Great to see Borders come through and the Mariners finally get a win. This was a perfect Franklin night: he took his lumps and kept plugging it in there, didn’t give up the walks and only had one ball aspire to home run length. The Expos kept him in business, and then Melvin brought in the closer with a tied-freaking-game. I was shocked and overjoyed, and it all paid off. Guardado got through the “power” section of the lineup, and notched the strikeout against the only guy the Expos were going to send up that can seriously rake in Nick Johnson.

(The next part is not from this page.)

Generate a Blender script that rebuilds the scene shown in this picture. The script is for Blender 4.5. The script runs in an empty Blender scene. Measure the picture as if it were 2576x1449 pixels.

Two huge baserunning gaffes tonight — aren’t those exactly the kind of boneheaded mistakes that alert, well-managed players aren’t supposed to make What was Cabrera thinking about when he got picked off, where they were going to dinner after the game? Nobody around me at the game saw what happened until they had him in the rundown because no one in their right mind would think he’d get picked off like that at third with two outs!

And Buntin’ Bob can’t.. stop.. calling.. for.. sacrifice.. arrrghhh.

Weirdest decision though is Robinson leaving Livan out for the ninth. Livan had thrown a ton of pitches, wasn’t all that effective at any point, letting the M’s do the work for him, and the Expos had fresh arms ready in the bullpen. Especially when Hansen pinch-hit: perfect time to bring in the lefty. Melvin’s burned Bloomquist early, and Bocachica’s on the basepaths. There’s no right-handed batter on the bench of any consequence left, so then you’ve got 1 out, 2 on, and if you get Hansen out the worst thing that happens is Borders gets on and then it’s a force-anywhere for groundball machine Ichiro with a really slow dude on first and none-too-speedy Aurilia at second: force anywhere in the infield.

I don’t get it.

The cool thing about Livan though was that 60mph pitch he threw to Edgar in the ninth to get the strikeout. That was straight ballsy, busting that out there, and I tip my hat to him for making it work.